Когда «этажерка» впервые неуверенно отделилась от земли и, покачиваясь, зависла на высоте одного-двух метров, трудно было отделаться от ощущения, что происходит нечто почти мистическое. Ни крыльев самолёта, ни несущего винта вертолёта, ни объёмистого баллона аэростата — ничего того, что издавна помогало человеку, преодолевая вечно действующую силу тяжести, поднимать созданные им сооружения над землёй, и — гляди-ка! — тем не менее летает!

В этом странном ощущении было нечто от восприятия внешнего вида первых реактивных самолётов:

— Неужели эта дырка полетит?

Но та дырка, как известно, полетела. Полетел, конечно, и турболёт.

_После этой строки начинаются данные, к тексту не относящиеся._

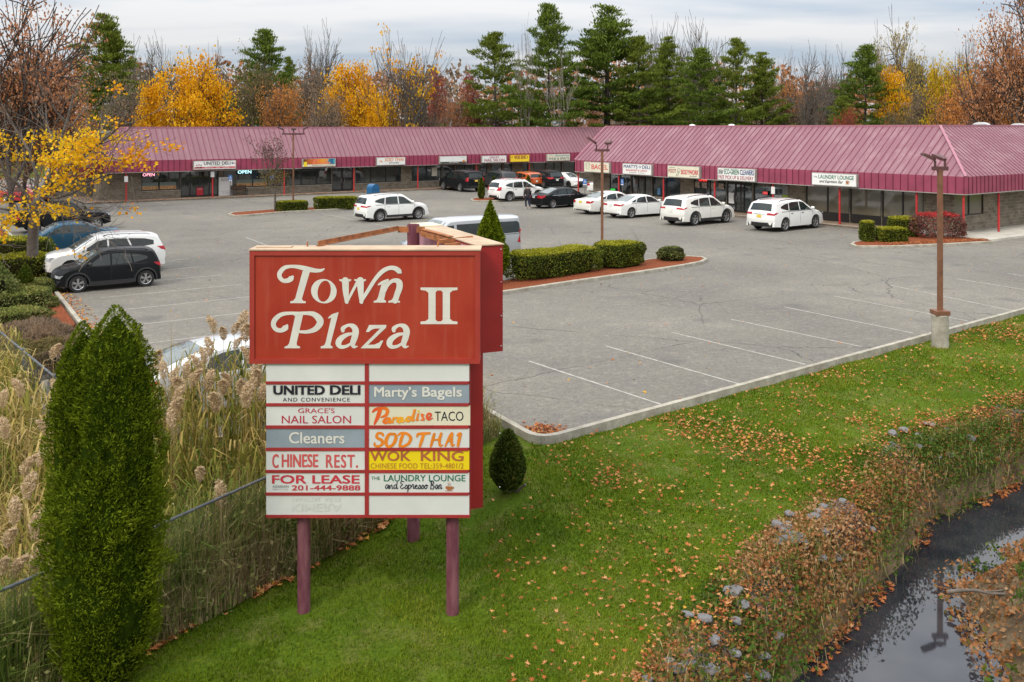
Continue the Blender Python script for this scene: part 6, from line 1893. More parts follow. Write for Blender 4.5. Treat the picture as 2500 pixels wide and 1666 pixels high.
# ------------------------------------------------------------------ hedges and clipped shrubs
def hedge(label, loc, rz, size, cat='hedge', name='hedge', n=6000, leaf=.07, top=L_HEDGE_TOP, side=L_HEDGE, group=None, p=6, wob=.05, seed=0, core=True, aspect=.55, ck=.82):
    rg = np.random.default_rng(seed + 11)
    r = thing(name, label, cat, loc, rz, group)
    hx, hy, hz_ = size[0] / 2, size[1] / 2, size[2]
    A = np.array([hx * hy * 4, hz_ * hy * 2, hz_ * hy * 2, hz_ * hx * 2, hz_ * hx * 2]); A = A / A.sum()
    which = rg.choice(5, n, p=A)
    u, v = rg.uniform(-1, 1, n), rg.uniform(-1, 1, n)
    P = np.zeros((n, 3))
    P[:, 0] = np.select([which == 0, which == 1, which == 2], [u, np.ones(n), -np.ones(n)], u)
    P[:, 1] = np.select([which == 0, which <= 2, which == 3], [v, u, np.ones(n)], -np.ones(n))
    P[:, 2] = np.where(which == 0, 1.0, v)
    nrm = (np.abs(P) ** p).sum(1) ** (1 / p)
    P /= nrm[:, None]
    lump = 1 + wob * (fbm(P[:, :2] * [hx, hy] + P[:, 2:3] * [.7, .9], 2.4, seed) - .5) * 2
    nv = P / np.linalg.norm(P, axis=1, keepdims=True)
    C = P * lump[:, None] * np.array([hx, hy, hz_ / 2]) + np.array([0, 0, hz_ / 2])
    C -= nv * rg.uniform(-.02, .10, n)[:, None] ** 1.0 * np.minimum(1, leaf / .05)
    C[:, 2] = np.maximum(C[:, 2], .02)
    V, F = leaves_arrays(C, rg.uniform(.6, 1.4, n) * leaf, nv * .7 + np.array([0, 0, .35]), aspect, .75, r=rg)
    tone = np.clip(rg.beta(2, 2, n) * .75 + .35 * (fbm(C[:, :2] + C[:, 2:] * .6, 3.0, seed + 3) - .5) + .1, 0, 1)
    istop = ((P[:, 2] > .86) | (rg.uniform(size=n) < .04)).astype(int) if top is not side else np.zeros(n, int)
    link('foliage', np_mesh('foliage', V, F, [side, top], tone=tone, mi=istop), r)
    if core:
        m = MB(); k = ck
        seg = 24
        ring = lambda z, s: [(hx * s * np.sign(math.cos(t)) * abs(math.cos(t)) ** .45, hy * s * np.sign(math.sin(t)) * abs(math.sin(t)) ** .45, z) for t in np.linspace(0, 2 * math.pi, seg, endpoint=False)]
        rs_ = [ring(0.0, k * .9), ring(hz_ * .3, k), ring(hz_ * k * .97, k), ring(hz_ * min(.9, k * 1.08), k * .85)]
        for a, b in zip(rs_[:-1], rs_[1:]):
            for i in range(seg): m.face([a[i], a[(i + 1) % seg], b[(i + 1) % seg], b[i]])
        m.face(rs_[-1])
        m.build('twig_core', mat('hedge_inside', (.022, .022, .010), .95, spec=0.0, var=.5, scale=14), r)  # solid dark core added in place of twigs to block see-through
    return r
def hedge_px(label, x0, x1, ybase, h, depth, rz, **k):
    """Front bottom edge runs between columns x0 and x1 around row ybase."""
    c = G((x0 + x1) / 2, ybase)
    w = (x1 - x0) * c.y / FOC
    cs, sn = abs(math.cos(rz)), abs(math.sin(rz))
    lx_ = max(.5, (w - depth * sn) / max(.2, cs))
    off = Vector((-math.sin(rz), math.cos(rz), 0)) * depth / 2
    return hedge(label, c + off + Vector((0, 0, .05)), rz, (lx_, depth, h), **k)
HG = 'clipped hedges of the car park'
RZI = math.atan2(G(1726, 642).y - G(1218, 722).y, G(1726, 642).x - G(1218, 722).x)
# middle island: two big blocks
a, b = G(1295, 697), G(1480, 668)
c = (a + b) / 2 + Vector((-math.sin(RZI), math.cos(RZI), 0)) * .95
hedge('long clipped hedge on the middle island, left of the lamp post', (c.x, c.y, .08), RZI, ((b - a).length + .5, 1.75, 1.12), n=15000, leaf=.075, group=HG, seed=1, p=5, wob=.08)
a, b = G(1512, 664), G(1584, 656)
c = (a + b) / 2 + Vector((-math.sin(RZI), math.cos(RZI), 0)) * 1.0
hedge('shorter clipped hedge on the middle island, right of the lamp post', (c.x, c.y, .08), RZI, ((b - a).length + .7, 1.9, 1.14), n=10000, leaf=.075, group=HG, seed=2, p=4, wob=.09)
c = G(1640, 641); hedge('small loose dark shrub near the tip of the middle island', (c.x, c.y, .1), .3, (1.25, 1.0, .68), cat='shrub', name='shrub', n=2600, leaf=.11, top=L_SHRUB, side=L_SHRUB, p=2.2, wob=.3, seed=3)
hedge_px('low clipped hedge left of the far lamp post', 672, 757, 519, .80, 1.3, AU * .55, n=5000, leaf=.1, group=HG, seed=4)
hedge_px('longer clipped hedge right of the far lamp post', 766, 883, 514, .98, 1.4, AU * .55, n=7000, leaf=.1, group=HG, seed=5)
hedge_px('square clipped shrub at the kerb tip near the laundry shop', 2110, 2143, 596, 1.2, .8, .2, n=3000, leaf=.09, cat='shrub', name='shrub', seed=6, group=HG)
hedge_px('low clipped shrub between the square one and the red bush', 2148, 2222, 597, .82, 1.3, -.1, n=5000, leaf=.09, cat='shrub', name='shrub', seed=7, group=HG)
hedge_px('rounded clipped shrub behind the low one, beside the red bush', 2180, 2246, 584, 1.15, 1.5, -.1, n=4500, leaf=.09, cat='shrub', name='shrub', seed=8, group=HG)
L_BURN = leafmat('burning_bush_leaves', [(.17, .045, .03), (.34, .04, .035), (.50, .06, .06), (.55, .13, .10)], .25)
hedge_px('wide burning bush with red tips and bare stems below', 2226, 2372, 588, 1.42, 1.9, -.15, n=6500, leaf=.11, cat='shrub', name='burning_bush', top=L_BURN, side=leafmat('burning_bush_twigs', [(.09, .05, .04), (.17, .09, .07), (.32, .07, .06)], .15), p=3.2, wob=.15, seed=9, core=False)
bbr = G(2300, 586)
sg_ = []; tp_ = []
rg = np.random.default_rng(5)
for k in range(26): grow((rg.uniform(-1.2, 1.2), rg.uniform(-.4, .4), 0), (rg.normal() * .5, rg.normal() * .4, 1), .75, .022, 1, sg_, tp_, rg, kids=(3, 4), minr=.008)
o = [x for x in COL.objects if x.name.startswith('burning_bush')][0]
link('stem', tubes_mesh([s[:8] for s in sg_], 'stem', BARK, 4), o)
# west bed, stepping down towards the camera
WB = [('clipped yew block at the left edge, farthest in the west bed', (-23.6, 45.2), .35, (3.0, 2.2, 1.15), 5000, L_HEDGE), ('clipped yew block at the left edge, beyond the topiary cone', (-21.3, 40.0), .5, (3.4, 2.0, 1.0), 5500, L_HEDGE),
      ('low spreading juniper hedge around the topiary cone', (-18.9, 36.0), .85, (3.0, 1.7, .5), 6000, L_SHRUB), ('broad flat juniper hedge nearer than the topiary cone', (-17.7, 32.6), .95, (3.4, 2.2, .7), 9000, L_SHRUB),
      ('low juniper hedge at the near end of the west kerb', (-16.2, 30.1), .95, (2.6, 1.8, .55), 6000, L_SHRUB)]
for k, (lb, (x, y), rz, sz, n_, mt) in enumerate(WB):
    hedge(lb, (x, y, .02), rz, sz, n=n_, leaf=.085, top=L_HEDGE_TOP if mt is L_HEDGE else leafmat('juniper_tops', [(.07, .09, .02), (.14, .165, .035), (.22, .215, .06), (.26, .18, .08)], .15), side=mt, group='hedges in the west bed', seed=20 + k, wob=.12, p=4)
hedge('tall loose shrub mass at the left edge beside the junipers', (-19.6, 33.2, -.05), .7, (3.2, 5.5, 1.5), cat='shrub', name='shrub', n=9000, leaf=.11, top=L_SHRUB, side=L_SHRUB, p=3, wob=.25, seed=31)
hedge('brown bare twiggy shrub between the junipers and the reeds', (-13.9, 26.9, -.2), .9, (2.9, 2.2, .85), cat='shrub', name='shrub', n=26000, leaf=.22, top=L_BROWN, side=L_BROWN, p=3, wob=.3, seed=32, aspect=.10, ck=.62)
hedge('brown dry shrub at the bend of the kerb, behind the arborvitae', (-12.6, 24.4, -.25), .9, (2.2, 2.4, 1.0), cat='shrub', name='shrub', n=12000, leaf=.20, top=L_OLIVE, side=L_BROWN, p=3, wob=.3, seed=34, aspect=.10, ck=.62)
hedge('brown bare twiggy shrub at the left edge above the fence', (-17.2, 27.9, -.3), .5, (3.4, 2.2, .95), cat='shrub', name='shrub', n=20000, leaf=.20, top=L_OLIVE, side=L_BROWN, p=3, wob=.3, seed=33, aspect=.10, ck=.62)

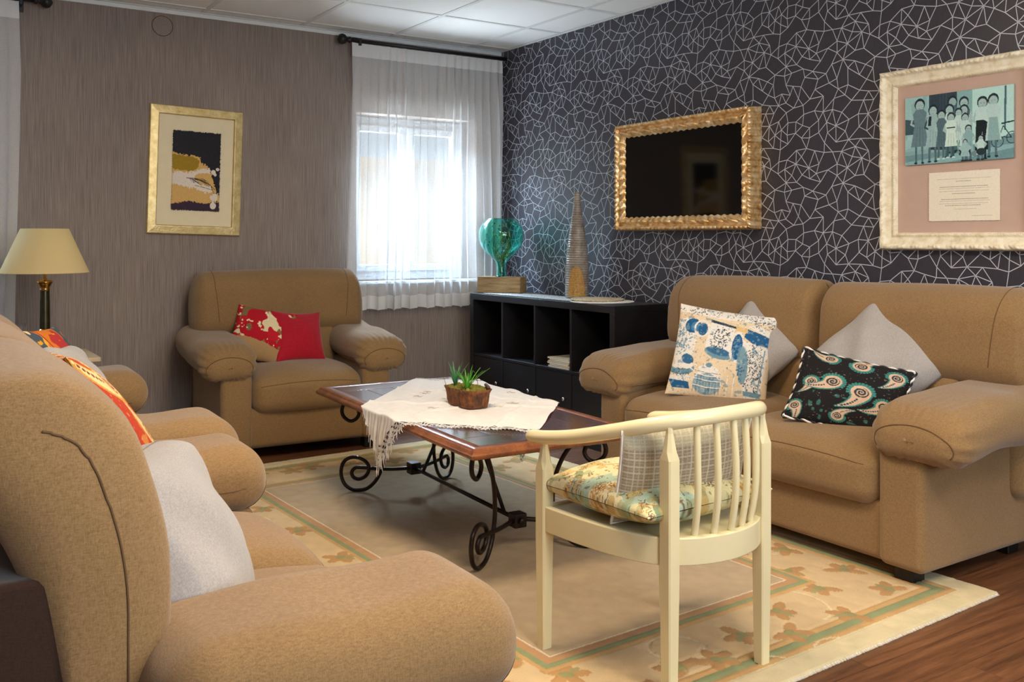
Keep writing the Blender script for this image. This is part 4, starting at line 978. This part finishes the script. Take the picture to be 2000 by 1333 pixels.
def group_photo():
    im = Img(460, 282, (150, 178, 182)); D, G, Wh = (28, 44, 52), (88, 112, 122), (206, 222, 220)
    im.poly([(0, 0), (.235, 0), (.235, .78), (0, .8)], (172, 202, 204)); im.blot(7, .25, (140, 172, 178), .5, 2)
    im.poly([(0, .32), (.1, .34), (.1, .55), (0, .55)], (70, 92, 102))
    im.poly([(.235, 0), (.50, 0), (.50, .82), (.235, .8)], (52, 66, 80))
    for k in range(9): im.line([(.25+k*.03, 0), (.25+k*.03, .5)], .003, (74, 90, 104))
    im.poly([(.50, 0), (.64, 0), (.64, .8), (.50, .8)], (146, 180, 182)); im.poly([(.64, 0), (1, 0), (1, .72), (.64, .8)], (198, 226, 222))
    im.line([(.93, .02), (.925, .6)], .016, (74, 104, 118)); im.poly([(0, .86), (.3, .84), (.8, .74), (1, .66), (1, 1), (0, 1)], (120, 152, 160)); im.poly([(0, .96), (.5, .88), (1, .80), (1, .86), (.4, 1), (0, 1)], (150, 182, 188))
    im.ell(.86, .76, .055, .085, D, .8, 0, .14); im.ell(.985, .72, .05, .085, D, .8, 0, .14); im.line([(.86, .76), (.91, .55), (.98, .72), (.88, .7)], .007, D); im.line([(.9, .52), (1, .5)], .012, D)
    def person(x, top, h, w_, dress, hair=D, face=(178, 196, 198), legs=G, arm=None, skirt=1.35, bot=.94, shoes=D, split=False):
        hd = .058*h/.8+.012; im.ell(x, top+hd*1.0, hd*.64, hd*1.12, hair); im.ell(x, top+hd*1.25, hd*.50, hd*.92, face); im.line([(x-hd*.14, top+hd*1.72), (x+hd*.14, top+hd*1.72)], .003, (140, 158, 162)); im.line([(x-hd*.25, top+hd*1.15), (x-hd*.1, top+hd*1.15)], .0035, (122, 142, 148)); im.line([(x+hd*.1, top+hd*1.15), (x+hd*.25, top+hd*1.15)], .0035, (122, 142, 148))
        ys = top+hd*2.15; wa = ys+h*.22; he = ys+h*.56; f = top+h
        im.line([(x-w_*.3, he-.02), (x-w_*.32, f)], .020, legs); im.line([(x+w_*.2, he-.02), (x+w_*.22, f)], .020, legs); im.ell(x-w_*.33, f, .016, .014, shoes); im.ell(x+w_*.24, f, .016, .014, shoes)
        im.line([(x-w_*.5, ys+.03), (x-w_*.72, wa-.02), (x-w_*.35, wa+.02)], .017, arm or face); im.line([(x+w_*.5, ys+.03), (x+w_*.72, wa-.02), (x+w_*.35, wa+.02)], .017, arm or face)
        im.poly([(x-w_*.3, ys-.02), (x+w_*.3, ys-.02), (x+w_*.58, ys+.04), (x+w_*.42, wa), (x+w_*.62*skirt/1.35, he), (x-w_*.62*skirt/1.35, he), (x-w_*.42, wa), (x-w_*.58, ys+.04)], dress)
        for q in (-.3, 0, .3): im.line([(x+q*w_*.7, wa+.03), (x+q*w_, he-.01)], .004, tuple(int(c*.82) for c in dress))
    person(.46, .06, .8, .085, G, face=(160, 182, 186)); person(.565, .09, .8, .10, (84, 104, 112)); person(.43, .17, .75, .09, Wh); person(.565, .2, .7, .09, Wh)
    person(.73, .12, .86, .11, Wh, legs=D); im.poly([(.675, .44), (.79, .44), (.785, .86), (.735, .86), (.73, .6), (.70, .86), (.665, .86)], (22, 34, 42))
    person(.825, .10, .86, .115, (196, 214, 214), arm=Wh); im.poly([(.79, .42), (.86, .42), (.885, .74), (.775, .74)], (150, 178, 182))
    person(.145, .04, .94, .12, (112, 134, 144), skirt=1.6); person(.275, .15, .82, .11, (168, 190, 194), arm=(60, 80, 90), skirt=1.5); im.poly([(.235, .31), (.26, .31), (.255, .45), (.225, .45)], D)
    person(.355, .24, .70, .085, (92, 112, 122), shoes=Wh); person(.515, .24, .6, .07, Wh); person(.445, .29, .64, .095, (222, 234, 226), legs=(60, 90, 96), shoes=Wh); im.line([(.41, .505), (.48, .505)], .012, D)
    person(.575, .32, .6, .085, Wh); person(.605, .49, .5, .08, (150, 178, 186)); im.ell(.575, .86, .05, .075, D); person(.575, .69, .30, .07, (170, 196, 200)); im.ell(.665, .90, .035, .04, (120, 140, 146)); person(.715, .65, .34, .065, (206, 222, 220)); im.ell(.72, .88, .045, .05, (40, 56, 62))
    im.a += (im.n(150, 4)*7)[..., None]; im.a = np.clip(im.a*np.array([.93, 1.0, 1.0]), 0, 255); return im
fy = lambda y: -(y+3.432)
flat_img('old_photograph', group_photo(), .462, .283, .003, (fy(-3.428), -.016, 1.604-1.487), wf, M['photo'], 300, 0, (0, 0, 0))
MB().box(-.20, .20, -.016, -.0101, -.12, .12).build('spacer', M['paper'], wf); [c for c in wf.children if c.name.startswith('spacer')][0].location = (fy(-3.428), 0, .117)
im = Img(420, 280, (240, 232, 214)); r = random.Random(2)
for yy, x0, x1 in ((.15, .12, .88), (.20, .40, .60), (.31, .16, .84), (.35, .15, .86), (.40, .15, .85), (.45, .34, .66), (.56, .18, .84), (.60, .16, .86), (.65, .15, .84), (.69, .24, .74), (.76, .36, .68), (.90, .62, .90)):
    x_ = x0
    while x_ < x1:
        l_ = .008+.02*r.random(); im.line([(x_, yy), (min(x1, x_+l_), yy)], .0042, (150, 144, 136)); x_ += l_+.008
flat_img('printed_card', im, .300, .200, .002, (fy(-3.452), -.0115, 1.325-1.487), wf, M['art'], 260, .003)
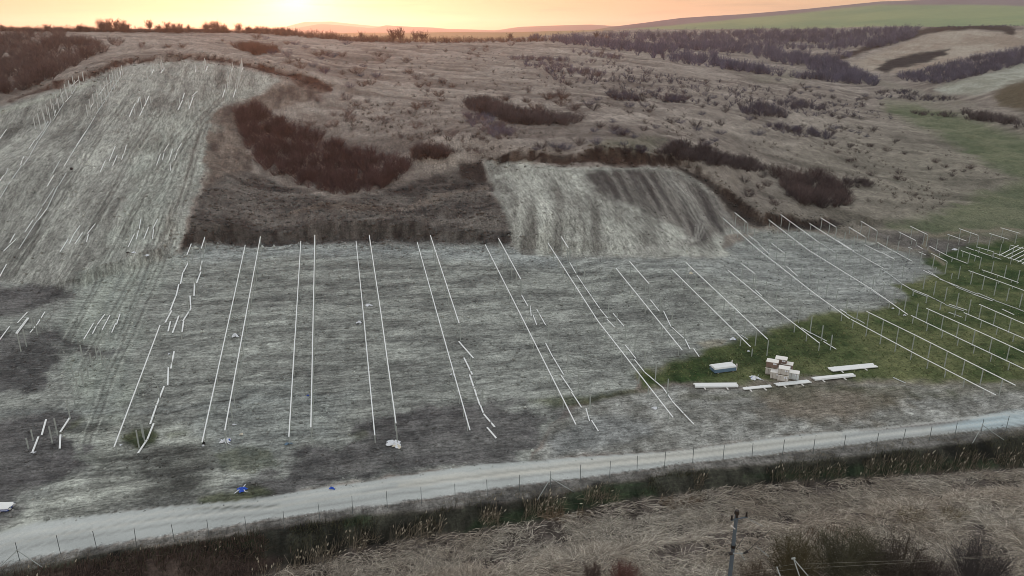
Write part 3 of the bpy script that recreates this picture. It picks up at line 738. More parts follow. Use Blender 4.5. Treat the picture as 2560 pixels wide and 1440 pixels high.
us = np.linspace(300, 3200, 220)
vt = np.interp(us, [300, 700, 900, 1250, 1480, 1520, 1700, 1850, 2000, 2190, 2560, 3200], [90, 84, 82, 80, 76, 69, 45, 36, 23, 4, -8, -20])
def farcol(x, y, z):
    u, v = project(x, y, z)
    n = fbm(x, y, 160, 4, 31)
    green = mix(S(112, 134, 102), S(132, 146, 108), u01(n))
    viol = mix(S(108, 96, 104), S(120, 110, 116), u01(n))
    olive = mix(S(118, 112, 82), S(126, 122, 92), u01(n))
    top = np.interp(u, [1500, 1700, 2000, 2200, 2400, 2560, 3200], [76, 62, 33, 12, 12, 16, 18])
    k = sstep(-3, 3, v - top + n * 2) * sstep(1450, 1600, u)
    c = viol * (1 - k[..., None]) + green * k[..., None]
    ko = 1 - sstep(1480, 1560, u)
    return c * (1 - ko[..., None]) + olive * ko[..., None]
far_sheet("far_hill", us, vt, 900, 2300, 8, 90, farcol, 1.6)
us = np.linspace(-400, 3000, 240)
vt = np.interp(us, [-400, 100, 150, 180, 300, 700, 740, 800, 850, 930, 965, 1080, 1120, 1240, 1300, 1480, 1540, 2000, 3000], [78, 74, 66, 74, 80, 76, 70, 60, 63, 71, 63, 69, 73, 75, 66, 62, 66, 70, 70])
far_sheet("mountain_range", us, vt, 3400, 5000, 0, 14, lambda x, y, z: mix(S(92, 84, 96), S(104, 94, 104), u01(fbm(x, y, 500, 3, 3))), 1.3)
us = np.linspace(500, 1150, 90)
vt = np.interp(us, [500, 700, 760, 830, 900, 1150], [84, 70, 55, 54, 62, 84])
far_sheet("distant_ridge", us, vt, 5800, 7200, 0, 10, lambda x, y, z: mix(S(92, 84, 96), S(104, 94, 104), u01(fbm(x, y, 900, 3, 9))), 1.3)

# ---------------------------------------------------------------- plants
M_TWIG = bpy.data.materials.new("twigs_and_stalks"); M_TWIG.use_nodes = True
_t = M_TWIG.node_tree
_a = _t.nodes.new("ShaderNodeAttribute"); _a.attribute_name = "albedo"
_n = _t.nodes.new("ShaderNodeTexNoise"); _n.inputs["Scale"].default_value = 2.0
_m = _t.nodes.new("ShaderNodeMapRange"); _m.inputs["To Min"].default_value = .7; _m.inputs["To Max"].default_value = 1.3
_s = _t.nodes.new("ShaderNodeVectorMath"); _s.operation = 'SCALE'
_g = _t.nodes.new("ShaderNodeNewGeometry")
_t.links.new(_g.outputs["Position"], _n.inputs["Vector"]); _t.links.new(_n.outputs["Fac"], _m.inputs["Value"])
_t.links.new(_a.outputs["Color"], _s.inputs[0]); _t.links.new(_m.outputs[0], _s.inputs["Scale"])
_t.links.new(_s.outputs[0], _t.nodes["Principled BSDF"].inputs["Base Color"])
_t.nodes["Principled BSDF"].inputs["Roughness"].default_value = .9
_t.nodes["Principled BSDF"].inputs["Specular IOR Level"].default_value = .1

def ribbons(P0, P1, P2, w0, w1, w2, col, rng=RNG):
    """thin bent blades: three cross-sections each; returns verts, quads, colours"""
    n = len(P0)
    d = P2 - P0
    d /= np.linalg.norm(d, axis=1, keepdims=True) + 1e-9
    rv = rng.normal(size=(n, 3))
    sd_ = np.cross(d, rv); sd_ /= np.linalg.norm(sd_, axis=1, keepdims=True) + 1e-9
    w0 = np.broadcast_to(w0, n)[:, None] / 2; w1 = np.broadcast_to(w1, n)[:, None] / 2; w2 = np.broadcast_to(w2, n)[:, None] / 2
    V = np.stack([P0 - sd_ * w0, P0 + sd_ * w0, P1 - sd_ * w1, P1 + sd_ * w1, P2 - sd_ * w2, P2 + sd_ * w2], 1).reshape(-1, 3)
    b = np.arange(n)[:, None] * 6
    Q = np.concatenate([b + np.array([[0, 1, 3, 2]]), b + np.array([[2, 3, 5, 4]])], 0)
    C = np.repeat(col, 6, axis=0)
    return V, Q, C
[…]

Подобно возникающей из пены морской Афродите (это поэтичное сравнение принадлежит, как легко догадаться, не мне, а одному из создателей турболёта), вылезал он из густой шапки дыма и пыли, выбиваемой из грунта мощной реактивной струёй.

Вскоре Гарнаев освоил созданную им же методику пилотирования турболёта так, что выделывал на нем эволюции, напоминавшие не столько полет нормального летательного аппарата, сколько танцы; причём танцы не бальные, а скорее так называемые эксцентрические.

Впрочем, он и не был нормальным, этот аппарат.

Уж кого-кого, а его отнести к ведомству экзотических, что называется, сам бог велел. Весь вопрос в том — навсегда ли?